Mas mostrou que os ministros da mais alta Corte do país também divergiram em relação ao tema e deixaram nítida uma preocupação de evitar confrontos com o Legislativo. Tanto que tiveram um cuidado exagerado de explicitar em detalhes os seus votos e mostrar que não pretendiam passar por cima do Congresso Nacional com suas fundamentações, nem decidir todo o rito sem uma análise aprofundada.

Logo que a sessão foi encerrada, as repercussões foram imediatas.  A sensação da maior parte dos parlamentares da base do governo presentes foi de alívio, palavra usada por muitos dos ouvidos logo após o final dos trabalhos. “Estamos aliviados. O julgamento colocou o trem de volta aos trilhos”, afirmou o advogado-geral da União, Luís Inácio Adams.

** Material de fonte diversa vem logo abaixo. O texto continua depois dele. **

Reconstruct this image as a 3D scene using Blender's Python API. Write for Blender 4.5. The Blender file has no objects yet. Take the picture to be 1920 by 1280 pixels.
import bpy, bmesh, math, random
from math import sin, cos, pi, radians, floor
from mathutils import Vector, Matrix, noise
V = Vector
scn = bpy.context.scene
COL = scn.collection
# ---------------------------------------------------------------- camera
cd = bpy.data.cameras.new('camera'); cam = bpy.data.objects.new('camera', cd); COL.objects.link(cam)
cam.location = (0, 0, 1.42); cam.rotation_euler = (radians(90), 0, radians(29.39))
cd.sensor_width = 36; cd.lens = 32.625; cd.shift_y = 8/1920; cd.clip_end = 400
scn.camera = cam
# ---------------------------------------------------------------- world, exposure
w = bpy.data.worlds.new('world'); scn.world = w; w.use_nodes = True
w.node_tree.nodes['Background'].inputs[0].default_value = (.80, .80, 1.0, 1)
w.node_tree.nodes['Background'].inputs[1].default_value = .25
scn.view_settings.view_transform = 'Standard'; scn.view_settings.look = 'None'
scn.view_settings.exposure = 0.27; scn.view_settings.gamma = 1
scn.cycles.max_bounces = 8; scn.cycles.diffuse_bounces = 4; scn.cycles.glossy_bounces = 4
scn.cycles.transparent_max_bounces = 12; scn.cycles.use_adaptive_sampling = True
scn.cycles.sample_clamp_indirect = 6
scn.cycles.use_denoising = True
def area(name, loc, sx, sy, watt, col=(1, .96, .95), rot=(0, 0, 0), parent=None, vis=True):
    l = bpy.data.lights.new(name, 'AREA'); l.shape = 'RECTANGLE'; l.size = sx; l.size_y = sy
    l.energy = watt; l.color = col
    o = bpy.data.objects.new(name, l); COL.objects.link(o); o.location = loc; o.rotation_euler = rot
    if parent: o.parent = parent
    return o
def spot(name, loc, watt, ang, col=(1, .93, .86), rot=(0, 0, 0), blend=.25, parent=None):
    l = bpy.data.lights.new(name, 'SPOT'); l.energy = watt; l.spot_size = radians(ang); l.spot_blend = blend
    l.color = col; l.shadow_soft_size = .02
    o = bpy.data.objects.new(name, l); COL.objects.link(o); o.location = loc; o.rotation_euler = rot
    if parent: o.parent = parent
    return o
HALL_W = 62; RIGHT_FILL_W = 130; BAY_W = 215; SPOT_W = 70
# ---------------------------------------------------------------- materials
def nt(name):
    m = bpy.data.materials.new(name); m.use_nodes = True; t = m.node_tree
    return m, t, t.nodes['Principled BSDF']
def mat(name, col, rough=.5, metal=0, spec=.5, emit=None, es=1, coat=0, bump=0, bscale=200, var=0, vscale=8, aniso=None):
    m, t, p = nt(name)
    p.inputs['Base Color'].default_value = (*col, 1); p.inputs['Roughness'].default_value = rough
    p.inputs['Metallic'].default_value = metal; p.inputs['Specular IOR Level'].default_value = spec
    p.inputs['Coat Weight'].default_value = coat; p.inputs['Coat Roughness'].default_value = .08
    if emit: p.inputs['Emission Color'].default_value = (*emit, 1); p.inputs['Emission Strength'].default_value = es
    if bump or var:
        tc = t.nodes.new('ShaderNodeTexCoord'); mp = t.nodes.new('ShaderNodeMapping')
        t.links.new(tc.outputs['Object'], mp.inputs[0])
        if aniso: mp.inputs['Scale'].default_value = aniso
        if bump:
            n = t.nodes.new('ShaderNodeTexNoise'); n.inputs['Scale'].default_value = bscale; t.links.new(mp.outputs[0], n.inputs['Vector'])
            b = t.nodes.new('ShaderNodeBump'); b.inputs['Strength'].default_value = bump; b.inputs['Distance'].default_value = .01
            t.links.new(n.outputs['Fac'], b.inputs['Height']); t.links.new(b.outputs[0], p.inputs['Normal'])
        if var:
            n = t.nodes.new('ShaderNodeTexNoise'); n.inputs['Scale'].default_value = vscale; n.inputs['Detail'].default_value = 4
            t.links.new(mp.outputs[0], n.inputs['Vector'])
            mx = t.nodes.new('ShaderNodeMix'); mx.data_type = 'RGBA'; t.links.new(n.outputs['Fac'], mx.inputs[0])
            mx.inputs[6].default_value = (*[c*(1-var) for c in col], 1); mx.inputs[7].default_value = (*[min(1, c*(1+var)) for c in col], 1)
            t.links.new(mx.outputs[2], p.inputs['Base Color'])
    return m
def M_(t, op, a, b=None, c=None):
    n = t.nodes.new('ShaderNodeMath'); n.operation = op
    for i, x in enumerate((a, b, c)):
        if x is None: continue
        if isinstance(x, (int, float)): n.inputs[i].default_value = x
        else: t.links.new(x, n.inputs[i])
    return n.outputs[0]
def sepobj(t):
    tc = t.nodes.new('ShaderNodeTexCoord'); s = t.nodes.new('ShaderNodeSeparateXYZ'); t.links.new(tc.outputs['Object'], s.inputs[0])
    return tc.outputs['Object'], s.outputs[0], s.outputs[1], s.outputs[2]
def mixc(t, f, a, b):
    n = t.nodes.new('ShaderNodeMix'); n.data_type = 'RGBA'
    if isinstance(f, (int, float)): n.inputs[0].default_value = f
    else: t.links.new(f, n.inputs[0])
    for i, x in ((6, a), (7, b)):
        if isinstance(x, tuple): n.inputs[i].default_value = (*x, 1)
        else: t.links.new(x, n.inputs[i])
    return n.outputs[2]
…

“Foi uma decisão muito bem fundamentada”, avaliou o líder da Rede na Câmara, Alessandro Molon (RJ). “Agora está mais fácil discutir todo esse processo de forma democrática”, afirmou. Outro a falar foi o advogado do PT, Flávio Caetano, para quem a decisão do STF” agora define as regras do jogo”.

O inverso foi visto por parte dos oposicionistas, que embora desanimados, fizeram questão de deixar claro que vão batalhar pelo impeachment. “O que precisamos é ir para as ruas e tentar atrasar a votação no Congresso. Com certeza a economia vai piorar ainda mais e a população vai registrar isso aumentando a reprovação ao governo. O que influenciará nos votos dos parlamentares”, disse o vice-líder do PSDB, Bruno Araújo (PE).

‘Significado importante’

Um dos momentos considerados mais marcantes do julgamento foi uma declaração da ministra Carmem Lúcia, que acompanhou a primeira divergência aberta pelo ministro Luís Barroso. A magistrada afirmou que, a seu ver, a Constituição de 1988 deu autonomia ao Senado e disse que se a decisão pela abertura do processo de impeachment ficasse apenas com a Câmara dos Deputados, estaria sendo entregue à Câmara “o dever de se autorizar sem a Câmara nada poder fazer”.

Também o ministro Teori Zavascki, relator das ações referentes à operação Lava Jato, destacou que uma das suas maiores preocupações neste julgamento diz respeito ao momento em que se dará o afastamento da presidenta num caso de abertura do impeachment. Por isso, acentuou que a decisão final do Senado sobre a instauração do processo não tem caráter meramente burocrático. “Tem um significado muito importante, muito maior do que aparenta aqui”, acentuou.

Mas quem mudou o ritmo da votação mesmo foi Luís Barroso, quando apresentou seu voto divergente e destacou que “não existe previsão de voto secreto na Constituição”. De acordo com o ministro, quando se olha o regimento interno da Câmara o que existem lá “são dispositivos que tratam da formação de comissões, nenhum deles menciona a possibilidade de votação secreta”.

Decisão unipessoal

“Considero que o voto secreto foi decidido por uma decisão unipessoal, discricionária do presidente da Câmara no meio do jogo. O cidadão brasileiro tem o direto de saber a posição de seus representantes”, afirmou Barroso.

O ministro Luiz Fux foi outro que suscitou debates entre os que acompanharam a sessão, quando afirmou que a jurisprudência não poderia ser realizada para interferir os tramites que já estão em curso.

“É uma violência à segurança jurídica se nós modificarmos o rito adotado depois da Constituição de 1988”, afirmou Fux. “Como quer que se levamos às últimas consequências o regimento da Câmara dos Deputados se prever que nos casos de eleição nós teremos o voto secreto? Nós estaremos contrariando um silêncio eloquente”, acentuou ele, acrescentando que “a publicidade é a regra”.

Ao se manifestar sobre o assunto, logo após o resultado, o deputado Eduardo Cunha disse que vai convocar uma reunião entre os líderes partidários da Câmara na próxima segunda-feira (21), quando já tiver sido concluído em sua totalidade o julgamento do STF.

Cunha disse que é muito cedo para avaliar em detalhes o resultado de hoje, mas deverá questionar o resultado, por meio de embargos junto ao tribunal. E acrescentou que, no caso da chapa avulsa já eleita, “a mesa diretora da Câmara é que tem direito a escolher a comissão e não os líderes partidários”.